What sealed the deal – or rather, ended it – with Polydor was in April 2005. A cover of Tracy Chapman’s classic “Fast Car“, which he had performed on tour, had been lined up as his fourth single, which was set to be added to a re-release of the Some Day Soon album, with new artwork and a revised track list. Whilst the re-release did go ahead, the single suffered that most ignimonious of mid-00s fates, and was relegated to a download only release, thus rendering it inelligble to chart. A proposed deal with Island Records in the States ultimately fell through as a result too.
However, it was not to be the end for Kristian in music, even if it wasn’t in a solo endeavour. A lot of his contacts he made, including with producers and writers, led to him providing guest vocals to Faithless on their 2006 album To All New Arrivals, and then forming the brilliant indie rock band One EskimO, releasing their first album, Hometime, in 2009 (which was produced with Rollo Armstrong from the former band) and the follow up, Faster Than Turtles, in 2017, which saw them tour both the UK and the States extensively.
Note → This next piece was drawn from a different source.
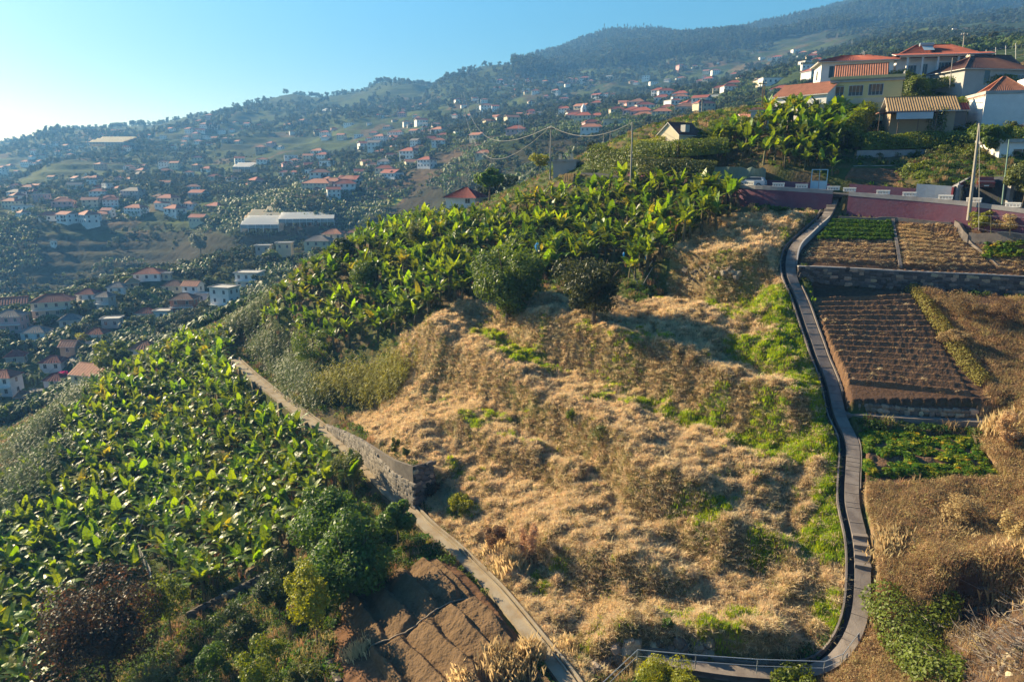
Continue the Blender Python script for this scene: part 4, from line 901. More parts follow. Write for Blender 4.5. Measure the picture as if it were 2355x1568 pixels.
pts = spray(52000, -0.95, 0.80, 34, 176, lambda x, y, s, w: glook(OTH, s, w) > rng.random(len(x)) * .95 + .05); n = len(pts); print('weeds', n)
instancer('weedy_undergrowth', pts, rng.uniform(0.5, 1.5, n), rng.uniform(0, 6.28, n), WEEDT + GRT[:1] + BRT[:1], 'low weeds and ground creepers between the plantations')
RW = np.where(m5, .8, m_right * NOPATH * ~flat_mask * ~m6 * (1 - .88 * rock))
pts = spray(60000, 0.40, 0.95, 26, 84, lambda x, y, s, w: glook(RW.astype(float), s, w) > rng.random(len(x)) * .9 + .1); n = len(pts); print('scrub', n)
dens = vnoise(pts[:, 0] * .5, pts[:, 1] * .5, 3)
instancer('dry_scrub', pts, rng.uniform(0.35, 0.8, n) + dens * .7, rng.uniform(0, 6.28, n), BRT, 'dry brown weeds and scrub on the slope right of the stairs')
# crops
def surf_points(G, n, test):
    X, Y, Z = G; i = rng.integers(0, X.shape[0], n); j = rng.integers(0, X.shape[1], n); a = j / X.shape[1]; b = i / X.shape[0]; k = test(a, b, X[i, j], Y[i, j]); return np.stack([X[i, j], Y[i, j], Z[i, j]], 1)[k]
M_bean = mat('bean_leaf', (0.075, 0.15, 0.018), 0.5, var=0.3, hue=0.02, trans=0.4)
M_squash = mat('squash_leaf', (0.11, 0.20, 0.02), 0.5, var=0.35, hue=0.035, trans=0.45, rand2=((0.34, 0.30, 0.03), .72, .95))
BEAN = [leafclump_mesh('bean_plant', M_bean, 46, 0.26, 0.085, 70 + i, 0.9, up=.6) for i in range(3)]
SQ = [leafclump_mesh('squash_leafage', M_squash, 26, 0.34, 0.15, 80 + i, 0.6, up=1.2) for i in range(3)]
pts = surf_points(PLOT1, 5200, lambda a, b, x, y: (b < .50 + .02 * np.sin(a * 20)) & (np.abs(((b * 9) % 1) - .5) < .34) & (a > .01)); n = len(pts)
instancer('bean_rows', pts, rng.uniform(0.7, 1.2, n), rng.uniform(0, 6.28, n), BEAN, 'rows of low green bean plants in the upper garden plot')
def sqt(a, b, x, y):
    r1 = np.abs(b - .18 - .05 * np.sin(a * 7)) < .13; r2 = np.abs(b - .52 - .06 * np.sin(a * 9 + 1)) < .10; r3 = np.abs(b - .88 - .04 * np.sin(a * 11)) < .10; c = (np.abs(a - .35 - .1 * b) < .09) | (np.abs(a - .72 - .06 * b) < .06) | (np.abs(a - .97) < .04) | (np.abs(a - .03) < .04)
    return (r1 | r2 | r3 | c) & (vnoise(x * 1.1, y * 1.1, 6) > .25)
pts = surf_points(PLOT6, 4200, sqt); n = len(pts)
instancer('squash_vines', pts, rng.uniform(0.6, 1.3, n), rng.uniform(0, 6.28, n), SQ, 'yellow green squash vines trailing over the lower garden plot')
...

In the time since, he has branched out into running a successful Dim Sum restaurant in Hackney with his wife, called – geniusly – My Neighbours The Dumplings. Although Kristian’s memories of the time he briefly tasted mainstream pop success 20 years ago may not exactly inspire fond feelings, the truth of the matter is the Some Day Soon album is still a comfort album for us and were a limited vinyl run to drop, we’d be here for it. It is an example of mellow pop at it’s finest from the mid 00s, and “Some Say” is just one of many cases in point.